Today's competitions prove Lee's point once again... but will people ever see the difference? Only if the UFC's bring weapons into the ring or allow mass attacks, will the Hybrid practitioners realize that self-defense is not found in one, two, or even five arts. It is found in that "structureless structure" - not the ring. Yes, Hybrid arts are effective in the ring, but they are still limited in the street. Therefore, Lee's JKD stays where it was meant to be, the street. Elite agencies are are now starting to adopt JKD. For instance, the Navy SEALs contracted out JKD Instructor Sifu Paul Vunak (student under Guru Dan Inosanto) to teach them the realistic self-defense system. Currently, JKD is popping up in the CIA's and major police curriculums, as well. They simply realize that any altercation with a bad guy will have no referee - and really "No Rules". Therefore, Bruce still continues to impact new students even though he has been gone for over 25 years.

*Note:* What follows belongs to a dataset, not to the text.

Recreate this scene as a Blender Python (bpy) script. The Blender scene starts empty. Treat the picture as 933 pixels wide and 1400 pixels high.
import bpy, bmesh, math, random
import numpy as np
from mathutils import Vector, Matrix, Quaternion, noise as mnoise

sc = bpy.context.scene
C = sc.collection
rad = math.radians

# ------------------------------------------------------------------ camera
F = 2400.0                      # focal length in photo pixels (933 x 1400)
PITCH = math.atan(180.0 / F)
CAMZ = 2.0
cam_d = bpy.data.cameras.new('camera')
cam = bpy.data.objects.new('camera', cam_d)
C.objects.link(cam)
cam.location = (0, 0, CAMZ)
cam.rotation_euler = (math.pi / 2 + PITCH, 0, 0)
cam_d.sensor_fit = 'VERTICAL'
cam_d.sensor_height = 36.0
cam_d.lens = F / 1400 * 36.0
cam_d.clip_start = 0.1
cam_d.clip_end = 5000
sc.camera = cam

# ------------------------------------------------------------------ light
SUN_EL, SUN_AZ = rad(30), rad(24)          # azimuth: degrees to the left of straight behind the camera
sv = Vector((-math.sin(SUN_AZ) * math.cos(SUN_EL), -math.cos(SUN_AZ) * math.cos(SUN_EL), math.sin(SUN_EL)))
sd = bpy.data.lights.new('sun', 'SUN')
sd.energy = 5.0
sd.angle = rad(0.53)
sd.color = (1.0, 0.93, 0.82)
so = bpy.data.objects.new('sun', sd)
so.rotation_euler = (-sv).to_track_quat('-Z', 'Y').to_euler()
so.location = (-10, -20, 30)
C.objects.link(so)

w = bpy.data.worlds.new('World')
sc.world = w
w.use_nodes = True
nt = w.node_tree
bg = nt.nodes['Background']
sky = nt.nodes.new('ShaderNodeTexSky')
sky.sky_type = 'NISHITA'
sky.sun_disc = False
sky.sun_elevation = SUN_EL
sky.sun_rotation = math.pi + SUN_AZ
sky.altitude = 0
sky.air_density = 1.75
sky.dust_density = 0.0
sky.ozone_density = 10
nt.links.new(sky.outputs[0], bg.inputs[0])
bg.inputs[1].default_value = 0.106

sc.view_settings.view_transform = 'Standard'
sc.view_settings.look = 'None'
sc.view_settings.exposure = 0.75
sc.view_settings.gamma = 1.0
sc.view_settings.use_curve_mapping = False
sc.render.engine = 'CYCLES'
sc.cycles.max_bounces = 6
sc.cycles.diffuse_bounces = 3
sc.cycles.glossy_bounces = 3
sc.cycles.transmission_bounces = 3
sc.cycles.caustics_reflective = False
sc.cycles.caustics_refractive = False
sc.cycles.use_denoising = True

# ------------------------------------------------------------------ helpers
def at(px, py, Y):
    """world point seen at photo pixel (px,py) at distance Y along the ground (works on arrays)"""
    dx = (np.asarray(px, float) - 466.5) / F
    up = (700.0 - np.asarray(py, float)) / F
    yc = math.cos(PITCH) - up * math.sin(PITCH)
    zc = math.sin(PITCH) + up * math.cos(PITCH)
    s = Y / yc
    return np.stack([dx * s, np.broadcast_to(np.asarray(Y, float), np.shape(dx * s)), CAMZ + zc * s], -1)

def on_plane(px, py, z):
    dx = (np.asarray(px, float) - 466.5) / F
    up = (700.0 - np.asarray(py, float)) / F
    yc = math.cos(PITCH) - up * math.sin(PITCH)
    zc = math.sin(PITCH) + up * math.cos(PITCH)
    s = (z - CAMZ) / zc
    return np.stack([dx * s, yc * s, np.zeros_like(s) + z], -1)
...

It seemed that Bruce Lee did it all. He made movies that captivated audiences, trained and taught with such varied talent as Chuck Norris to Kareem Abdul-Jabbar, while turning the martial arts world upside down. His JKD continues to evolve, as it was once stated in a popular magazine that JKD is definitely "known for its street effectiveness". Besides his martial arts' contributions, Lee was also a philosopher. There are many books out right now which solely focus on his intriguing thoughts about life, love, family, and self-improvement. Currently, many people have many different views on JKD, onto what arts are included presently, or just to what JKD is. One thing is true, is that Bruce is not dead, because the changes he started still live on. They live on through his family, friends, and practitioners all over the world. Bruce was a product of a process. He accomplished what three lifetimes would take to accomplish, but in only one-third of a life.

Bruce Lee... a legend... quite possibly the biggest understatement every made.